El presidente Javier Milei visitó recientemente la Unión Industrial Argentina para conmemorar el día de la industria. Ante un auditorio de grandes empresarios, afirmó que se acabaron las políticas específicas para la industria que, según el líder libertario, eran un robo al campo y a todos los argentinos.

En su lugar, prometió una futura estabilidad macroeconómica, reducción de costos financieros, burocráticos y laborales, que deberían ser suficientes para que la industria argentina compita a nivel global cuando implemente una próxima apertura comercial. El presidente no dudó en afirmar que muchos empresarios no sobrevivirán al proceso pero indicó, citando al economista Joseph Schumpeter, que serían parte de un proceso de “destrucción creativa”.

Si alguien imagina que esto provocó algún tipo de oposición por parte de los empresarios se equivoca. El discurso liberal fue aplaudido por los presentes. Recién unos días después, para apaciguar algunas internas empresariales, el titular de la UIA, un empresario ligado a la industria alimenticia, hizo una publicación de compromiso señalando que deberían darse una serie de condiciones antes de empujar al sector a competir con las importaciones.

La pasividad de la cámara empresarial no debe sorprender si se considera que ya Perón advertía sobre la inconsistencia de la UIA, explicando que no era argentina porque estaban las empresas extranjeras, no era industrial porque la integraban sectores cercanos al agro, y no era una unión porque estaban todos peleados.

Doble vara

Según Milei, las políticas de protección a la industria nacional, al encarecer su precio en relación a los bienes importados, es un costo para el campo y para todos los argentinos. Pero ese análisis asume que todos los factores productivos que hoy se emplean en la industria (tanto maquinarias, operarios, galpones, etc.), pueden ser absorbidos por los sectores con capacidad de competir a nivel internacional.

En caso contrario, se transformarían en fierros viejos, trabajadores desocupados y edificios abandonados, como sucedió durante la experiencia de la convertibilidad en los años noventa. Ante esa situación, la eficiencia de la apertura sólo sería cierta si las ganancias por baratura de lo importado superarán las pérdidas por la destrucción del entramado industrial, y aún así quedaría pendiente el debate de cómo se reparten los supuestos beneficios netos.

Es particular que el ensañamiento de Milei contra las políticas industriales no se repliquen al aplicar regímenes de promoción al gran capital invertido en sectores primarios, al que acaba de brindar una gran cantidad de beneficios impositivos y legales de los que no gozan los demás sectores y empresas, promulgando el RIGI.

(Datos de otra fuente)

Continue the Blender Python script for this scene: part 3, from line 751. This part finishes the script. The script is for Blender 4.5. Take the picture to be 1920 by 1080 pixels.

Parece que la vara no es la misma para todos los sectores del capital, algo que deberían tener en cuenta los empresarios al aplaudir inconscientemente las políticas de reducción del costo argentino, del que forma también parte, su tasa de ganancia. También deberían considerar que el costo argentino es, al otro lado del mostrador, el ingreso de los argentinos.

Un salario reducido es menor consumo, una obra pública paralizada es menor actividad empresaria en la construcción, un producto importado a menor precio es, tal vez, una empresa menos que demanda alquileres, empleo e insumos.

La víbora que se devora a sí misma es un símbolo mitológico que acompañó a la humanidad a lo largo de los siglos. No les vendría mal, a nuestros empresarios industriales, reflexionar sobre su significado.